Russian equities with a dividend yield of 6.38% on the RTS Index and P/E of 6.48x are the definition of value investing. U.S. equities this month reached a new ALL time record high and the S&P 500 Index now trades at P/E of 20.33x and a dividend yield of 1.87%.
Russian equity market capitalization is now half of what it was at the peak in 2008 at over USD 1.5 trillion and now is only at 663 billion or 3.8% of the MSCI Emerging Market Index. In terms of total EM (Emerging Markets) capitalization, Russia stands at 0.7% compared with 0.9% for Brazil and 2% for India and 11.6% for China. Many U.S. Investors who had a lot of exposure to Chinese stocks have now realized that U.S. -China Trade War or more accurately “cold War” could leading to more portfolio re-balancing out of China and into other Emerging Markets.
Russia’s Market Capitalization accounted for 34.8 % of its Nominal GDP in Dec 2018 according to the World Bank. U.S. in comparison is now at 146.3% stock market cap to GDP ratio.
While the Media talks a lot about U.S. sanctions on Russia, it is important to note that U.S. and U.K investors are still by far the largest institutional investors in Russian equities.
Dividend yields are sustainable. Russia is not yet at the top of the corporate profits cycle, SOE payouts have some more upside and corporate leverage (partly due to Western sanctions) is low and declining. Equity supply is shrinking as companies buy back stock while new equity placements are scarce.
Russian equities yield gap to emerging markets is currently close to historical highs. Russian dividend yield at 6.7% compared to the EM average of less than 3%.
Russian companies have also increased their dividend payouts this year — especially firms in which the Russian government is the majority shareholder, such as Sberbank and Gazprom.
Sberbank paid out 361.4 billion roubles ($5.62 billion) in 2018 dividends, or 16 roubles per share, spending 43.5 percent of its net profit under the international financial reporting standards on payouts to shareholders.

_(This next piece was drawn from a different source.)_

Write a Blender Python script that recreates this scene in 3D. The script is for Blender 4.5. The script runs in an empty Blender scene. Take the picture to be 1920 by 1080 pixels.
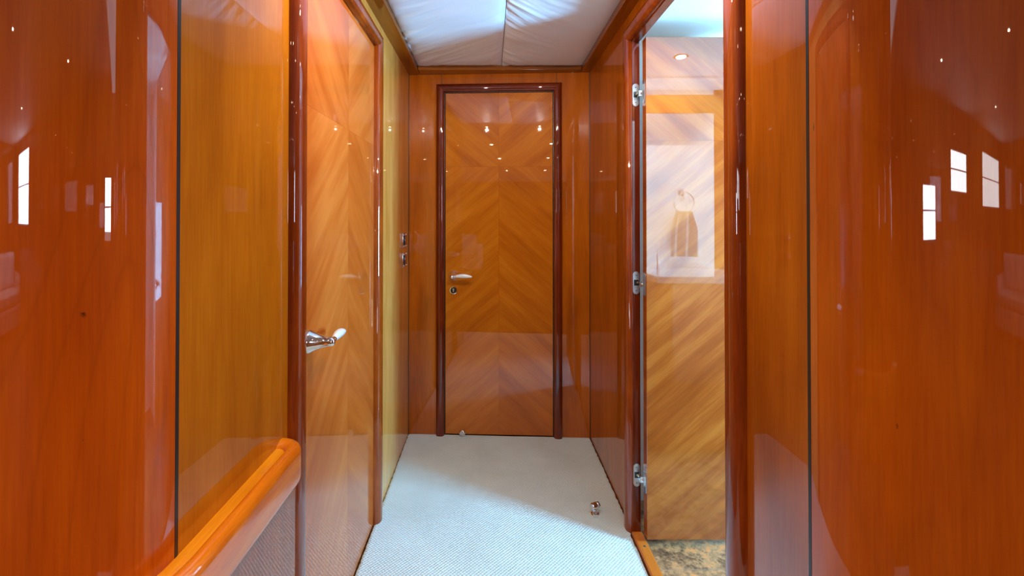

These are the highest dividends that have ever been paid by a Russian company. Gazprom announced earlier in the year that its dividend payout ratio would rise to 50% of net profit under International Financial Reporting Standards in two to three years.
Based on conventional valuation metrics, Russia stands out as a clear value outlier in the EM equities space. Russia aggregate dividend yield is close to 7% with a 50% pay-out ratio. No other market in the world provide such a high yield with additional optionality for expansion.